Schedule “life” first.

Every year, on January 1st, my year begins the same way.

I sit down with a strong cup of coffee, a very official-looking clipboard and a Sharpie pen, and I map out my professional goals for the upcoming year.

I write down:

— The books and articles that I want to write.
— The workshops and retreats that I want to produce.
— The clients that I want to collaborate with — and how many clients, and when.
— The exact dollar amount I want to earn — and the composite of books, products, services, and tickets that I’ll need to sell in order to reach that goal.

I write it all down. Then I schedule everything onto my calendar. Then I finish my coffee — and begin the hustle-bustle-rustle of making it all happen.

The weeks and months evaporate so quickly. The calendar moves from January to June in a flash of emails, phone calls, documents, plane tickets, and “I’ll be ready for dinner soon, sweetheart, I just need to finish one more thing…”

I work hard. Goals get achieved. My calendar is packed full of work. Beautiful, fulfilling work. But still… work.

Work comes first. Always first. And then — in the little cracks, corners, and crevices that still remain on my calendar — I try to insert “the rest of my life.”

“Life” gets pushed to the perimeter. “Life” is constricted and squeezed into a few hours here, a few hours there, a few stolen minutes in between this and that.

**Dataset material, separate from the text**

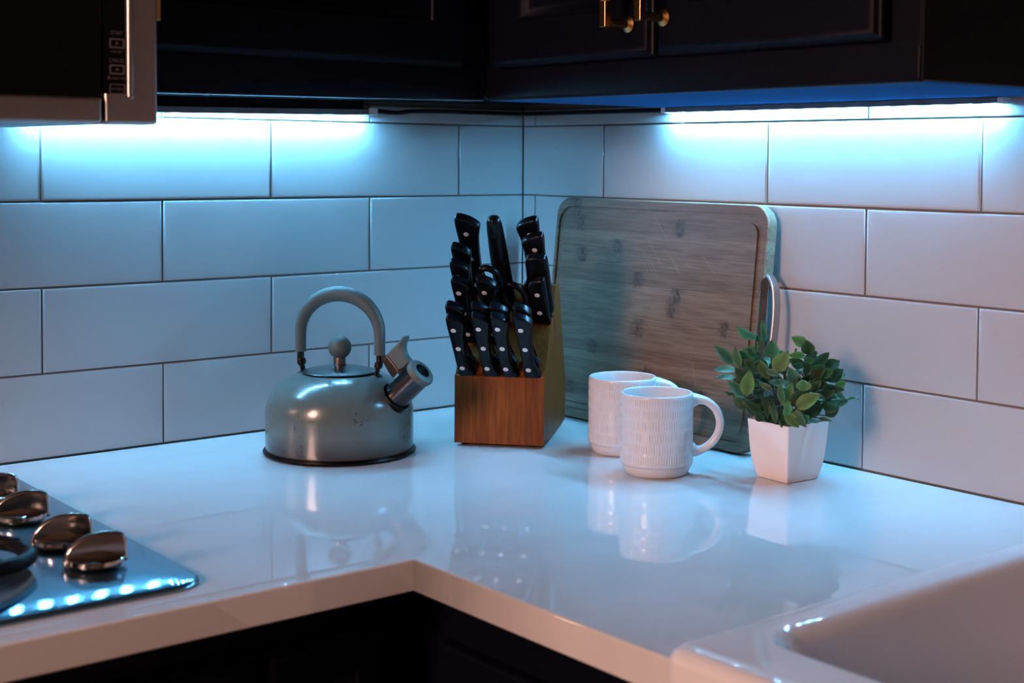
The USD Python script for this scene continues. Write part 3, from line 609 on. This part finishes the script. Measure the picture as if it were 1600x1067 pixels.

But this year, I decided to do things completely differently — a total reversal of what I’ve done in the past. This year, I decided,

“Instead of scheduling my professional goals and projects first, what if I do the opposite?”

“What if I schedule ‘life’ first?”

To me, it seemed like a radical, disruptive idea. Schedule life… first?! It’s almost scandalous. So un-American. So European!

This year, on January 1st, I sat down with a cup of coffee and my clipboard, and I wrote down a list of “life experiences” that I want to have this year.

Things like:

— Quiet mornings reading in bed with coffee and stroopwafel cookies.
— Taking Dudley to the park, watching him chase sticks and go berserk with excitement.
— A trip to see my brother play jazz at the Village Vanguard in New York City. (I know I’ll burst into tears of pride, joy, and excitement when he takes the stage.)
— Time for whatever-ing. Time for spontaneity. Time to arrange flowers, fluff pillows, light candles, putter around, and just… exist. Time to think about nothing and everything. Empty space for surprise invitations that might arrive later. Or not.

This year, finally, I am remembering that I am a whole, entire person. I am not just a worker. Not just a writer. Not just a consultant or entrepreneur or teacher or any other professional title. I’m a whole person living in a big universe — a universe full of songs I’ve never heard, and books I’ve never read, and pine cones scattered across forest trails, and the scent of a sopping wet puppy after he’s skittered through the garden on a rainy morning.

I love my work. I love my life. Both deserve space on my calendar. Just maybe… arranged in a different order than I previously thought.

This year, I scheduled life first — and work second.

This year, everything feels different.